Understanding Structure‐Activity Relationship in Pt‐loaded g‐C3N4 for Efficient Solar‐ Photoreforming of Polyethylene Terephthalate Plastic and Hydrogen Production

Abstract

AbstractCoupling the hydrogen evolution reaction with plastic waste photoreforming provides a synergistic path for simultaneous production of green hydrogen and recycling of post‐consumer products, two major enablers for establishment of a circular economy. Graphitic carbon nitride (g‐C3N4) is a promising photocatalyst due to its suitable optoelectronic and physicochemical properties, and inexpensive fabrication.

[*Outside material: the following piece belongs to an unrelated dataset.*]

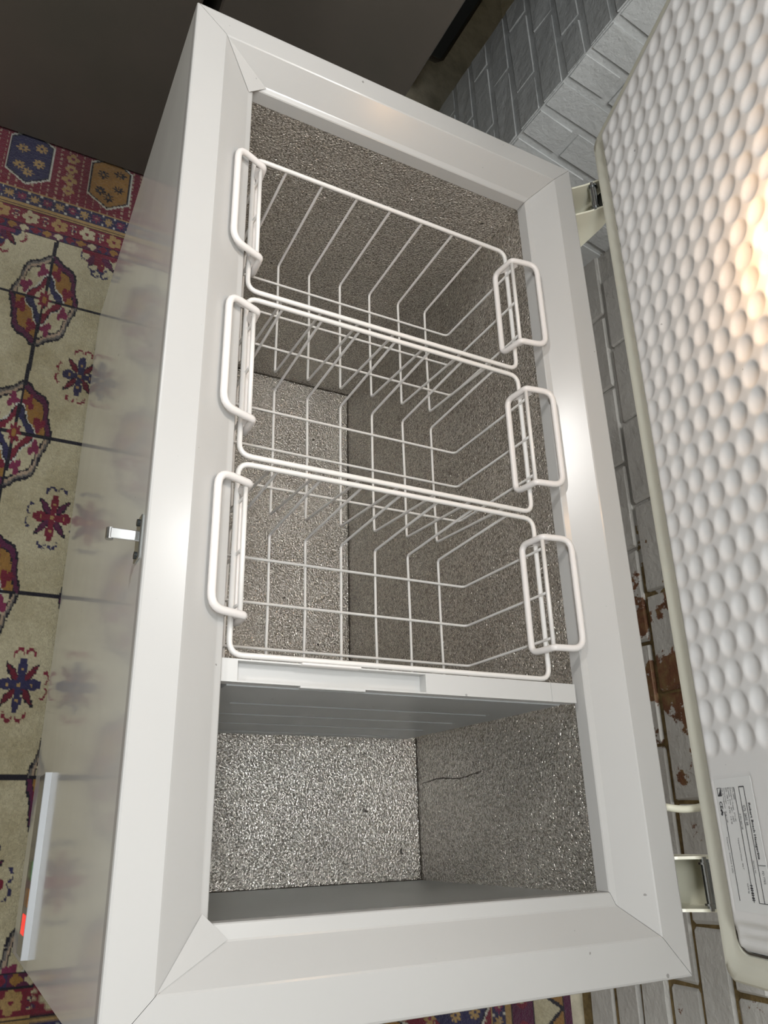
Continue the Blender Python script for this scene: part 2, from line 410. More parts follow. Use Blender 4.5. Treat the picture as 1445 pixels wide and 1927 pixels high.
# ------------------------------------------------------------------ rug
RED = (.135, .015, .030); NAVY = (.026, .024, .066); CREAM = (.38, .345, .235); GOLD = (.235, .125, .035)
PURP = (.075, .015, .045); BLK = (.012, .011, .018); TAN = (.30, .20, .085); BEI = (.30, .23, .17); ROSE = (.15, .022, .06); WHT = (.42, .42, .38); GREY = (.12, .11, .10)
def rug_color(X, Y):
    q = .0026
    kx = np.floor(X / q); ky = np.floor(Y / q)
    h1 = np.mod(np.sin(kx * 12.9898 + ky * 78.233) * 43758.5453, 1.0)
    X = (kx + .5) * q; Y = (ky + .5) * q
    C = np.empty(X.shape + (3,)); C[:] = CREAM
    jx = (h1 - .5) * .004
    def put(mask, col): C[mask] = col
    Ys = Y + .040 * (X + 1.083)                     # the weave runs slightly askew
    # lattice of guls
    px, py = .328, .208
    gx0, gy0 = -1.252, -.122
    ix = np.round((X - gx0) / px); iy = np.round((Ys - gy0) / py)
    cu = X - gx0 - ix * px; cv = Ys - gy0 - iy * py
    put(np.abs(cv) < .0042, BLK); put(np.abs(cu) < .0042, BLK)
    u = cu / .118 + jx * 3; v = cv / .066 + jx * 5
    r = np.hypot(u, v); th = np.arctan2(v, u); Rb = 1.0 + .045 * np.cos(8 * th)
    rr = r / Rb; same = (u * v) > 0; inn = rr < 1.0
    put(inn, BLK)
    put((rr < .95) & same, GREY); put((rr < .95) & ~same, PURP)
    put((rr < .90) & same, BEI)
    put((rr < .84), BLK)
    put((rr < .80) & same, CREAM); put((rr < .82) & ~same, GOLD)
    # little three-pronged red sprigs in each quarter
    for k in range(8):
        a = PI / 8 + k * PI / 4 + (.05 if k % 2 else -.05)
        su = u - .66 * np.cos(a); sv = v - .66 * np.sin(a)
        sr = np.hypot(su, sv * .9); sa = np.arctan2(sv, su)
        put(inn & (sr < .13 * (.55 + .75 * np.abs(np.cos(1.5 * (sa - a))))), ROSE if k % 4 < 2 else RED)
    Ri = .47 + .09 * np.cos(4 * th)
    put((r < Ri + .035), WHT); put(r < Ri, BLK)
    put((r < Ri - .03) & same, RED); put((r < Ri - .03) & ~same, NAVY)
    dm = np.abs(u) + np.abs(v)
    put(dm < .36 + jx * 8, CREAM)
    ax = (np.abs(cv) < .003) | (np.abs(cu) < .003)
    put(ax & (r < .98), BLK)
    put(r < .17 * (1 + .25 * np.cos(8 * th)), RED); put(r < .07, GOLD)
    # star sprigs between the guls
    sx0, sy0 = -1.083, -.022
    ix = np.round((X - sx0) / px); iy = np.round((Ys - sy0) / py)
    su = (X - sx0 - ix * px) / .070 + jx * 4; sv = (Ys - sy0 - iy * py) / .051 + jx * 6
    odd = np.mod(ix + iy, 2) == 1
    A = np.where(odd[..., None], np.array(RED), np.array(NAVY)); Bc = np.where(odd[..., None], np.array(PURP), np.array(RED) * .75)
    Hc = np.where(odd[..., None], np.array(NAVY), np.array(RED) * 1.1); Oc = np.where(odd[..., None], np.array(GOLD), np.array(ROSE) * 1.3)
    def putc(mask, arr): C[mask] = arr[mask]
    r = np.hypot(su, sv); th = np.arctan2(sv, su)
    dd = np.abs(np.abs(su) - np.abs(sv)) / 1.414; ra = (np.abs(su) + np.abs(sv)) / 1.414
    m_ = (dd < .115 * np.clip(1.25 - np.abs(ra - .40) * 2.6, 0, 1)) & (ra < .78) & (ra > .16)
    put(m_, BLK)
    m_ = (dd < .085 * np.clip(1.2 - np.abs(ra - .38) * 3.0, 0, 1)) & (ra < .7) & (ra > .16); putc(m_, Bc)
    for (p1, p2) in ((su, sv), (sv, su)):
        a1_ = np.abs(p1); w = .13 * np.where(a1_ < .30, .8, np.clip(1.35 - np.abs(a1_ - .44) * 3.0, 0, 1.25))
        putc((np.abs(p2) < w) & (a1_ < .70), A)
        put((np.abs(a1_ - .40) < .035) & (np.abs(p2) < .045), TAN)
        # hooks
        hk = (np.abs(a1_ - (.92 - .9 * (np.abs(p2) - .17) ** 2 * 6)) < .045) & (np.abs(p2) < .36) & (np.abs(p2) > .02)
        hk |= (np.abs(np.abs(p2) - .34) < .04) & (a1_ > .74) & (a1_ < .88)
        putc(hk & (h1 > .12), Hc)
    put(r < .06, TAN)
    # border bands, d grows outwards
    dfar = -1.415 - X; dnear = X - .030; dsx = np.maximum(dfar, dnear); dsy = Ys * 0 + Y - .645
    dsl = -.93 - Y
    horiz = dsx >= np.maximum(dsy, dsl)
    d = np.maximum(np.maximum(dsx, dsy), dsl)
    t = np.where(horiz, Y, X)
    # half sprig touching the border
    for cx_, cy_ in ((-1.415, -.018), (-1.415, -.232), (-1.415, .19)):
        su = (X - cx_) / .062; sv = (Y - cy_) / .045; r = np.hypot(su, sv)
        c_ = np.array(RED if cy_ == -.018 else ROSE)
        dd = np.abs(np.abs(su) - np.abs(sv)) / 1.414; ra = (np.abs(su) + np.abs(sv)) / 1.414
        put((dd < .1) & (ra < .75) & (d < 0), PURP)
        put((np.abs(sv) < .16) & (np.abs(su) < .6) & (d < 0), c_); put((np.abs(su) < .16) & (np.abs(sv) < .8) & (d < 0), c_)
        put((np.abs(su - .88 + 3 * (np.abs(sv) - .2) ** 2) < .06) & (np.abs(sv) < .45) & (h1 > .15) & (d < 0), NAVY if cy_ == -.018 else RED)
    B = d > 0
    put(B, BLK)
    b1 = (d > .003) & (d < .021); tt = np.mod(t, .072) / .072
    put(b1, PURP); dia = np.abs(np.mod(t, .024) / .024 - .5) * 2 + np.abs(d - .012) / .010
    put(b1 & (dia < .95) & (tt < .34), GOLD); put(b1 & (dia < .95) & (tt >= .34) & (tt < .67), CREAM); put(b1 & (tt >= .67), NAVY); put(b1 & (dia < .95) & (tt >= .67), RED)
    b2 = (d > .024) & (d < .063); put(b2, RED)
    tp = np.mod(t + .02, .060) - .030; fl = np.hypot(tp, (d - .043)); fa = np.arctan2(d - .043, tp)
    alt = np.mod(np.floor((t + .02) / .060), 2) == 0
    put(b2 & (fl < .017 * (.72 + .38 * np.abs(np.sin(2.5 * fa)))) & alt, TAN); put(b2 & (fl < .017 * (.72 + .38 * np.abs(np.sin(2.5 * fa)))) & ~alt, CREAM)
    put(b2 & (fl < .004), RED)
    wv = np.abs(np.abs(tp) - .029 + .004 * np.sin(d * 500)); put(b2 & (wv < .0025) & (np.abs(d - .043) < .013), CREAM); put(b2 & (wv < .0012) & (np.abs(d - .043) < .01), NAVY)
    b3 = (d > .0635) & (d < .0735); put(b3, TAN); put(b3 & (np.abs(d - .0685) < .0013), BLK)
    def rosette(d0, d1):
        b4 = (d > d0) & (d < d1); put(b4, NAVY); cm = (d0 + d1) / 2
        tq = np.mod(t + .0215, .0268) - .0134; al = np.mod(np.floor((t + .0215) / .0268), 2) == 0
        fr = np.hypot(tq, (d - cm)); fa = np.arctan2(d - cm, tq)
        pm = fr < .0118 * (.78 + .25 * np.cos(8 * fa))
        put(b4 & pm & al, TAN); put(b4 & pm & ~al, ROSE); put(b4 & (fr < .003), BEI)
        put(b4 & (np.abs(np.abs(tq) - .0134) < .002) & (np.abs(np.abs(d - cm) - .013) < .002), WHT)
        put((np.abs(d - d1) < .0016) | (np.abs(d - d0) < .001), TAN)
    rosette(.076, .114)
    b5 = (d > .116) & (d < .285); put(b5, RED)
    oc = np.mod(t + .105, .178) - .089; oi = np.mod(np.floor((t + .105) / .178), 2)
    dc = d - .2120
    sp_ = (np.mod(t, .0165) < .004) & (np.mod(d, .013) < .006) & (h1 > .25); put(b5 & sp_, BEI)
    # flowers on a stalk midway
    ob = np.abs(np.abs(oc) - .089)
    for dk, rk in ((.150, .013), (.182, .016), (.215, .013), (.248, .014)):
        fr = np.hypot(ob, d - dk); fa = np.arctan2(d - dk, ob); put(b5 & (fr < rk * (.6 + .5 * np.abs(np.cos(2 * fa)))), TAN); put(b5 & (fr < .004), ROSE)
    sh = np.maximum(np.abs(oc) / .0455, (np.abs(oc) * .55 + np.abs(dc) * .83) / .064)
    put(b5 & (sh < 1.07), WHT); put(b5 & (sh < 1.0), BLK)
    gold_oct = oi == 0
    put(b5 & (sh < .95) & gold_oct, GOLD); put(b5 & (sh < .95) & ~gold_oct, NAVY)
    for (fx_, fy_) in ((-.020, -.030), (.020, -.012), (-.018, .02), (.020, .035), (0, -.045)):
        fr = np.hypot(oc - fx_, dc - fy_); fa = np.arctan2(dc - fy_, oc - fx_)
        pm = b5 & (sh < .93) & (fr < .0135 * (.35 + .65 * np.abs(np.cos(4 * fa)))) & (fr > .003)
        put(pm & gold_oct, BLK); put(pm & ~gold_oct, TAN)
    rosette(.287, .325)
    b7 = (d > .326) & (d < .338); put(b7, TAN)
    b8 = (d > .340) & (d < .395); put(b8, PURP)
    fl = np.hypot(np.mod(t, .05) - .025, d - .367); put(b8 & (fl < .014), RED); put(b8 & (fl < .006), CREAM)
    b9 = (d > .397) & (d < .475); tri = np.abs(np.mod(t, .10) - .05) / .05
    put(b9, CREAM); put(b9 & (tri < (d - .397) / .078), GOLD); put(b9 & (np.abs(tri - (d - .397) / .078) < .09), BLK)
    b10 = (d > .477) & (d < .505); put(b10, PURP); put((d > .505), TAN)
    C *= (.88 + .24 * h1)[..., None]
    return np.clip(C, 0, 1)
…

Herein, a mechanistic investigation of the structure‐activity relationship of g‐C3N4 for poly(ethylene terephthalate) (PET) photoreforming is reported by carefully controlling its fabrication from a subset of earth‐abundant precursors, such as dicyandiamide, melamine, urea, and thiourea. These findings reveal that melamine‐derived g‐C3N4 with 3 wt.% Pt has significantly higher performance than alternative derivations, achieving a maximum hydrogen evolution rate of 7.33 mmolH2 gcat−1 h−1, and simultaneously photoconverting PET into valuable organic products including formate, glyoxal, and acetate, with excellent stability for over 30 h of continuous production. This is attributed to the higher crystallinity and associated chemical resistance of melamine‐derived g‐C3N4, playing a major role in stabilization of its morphology and surface properties. These new insights on the role of precursors and structural properties in dictating the photoactivity of g‐C3N4 set the foundation for the further development of photocatalytic processes for combined green hydrogen production and plastic waste reforming.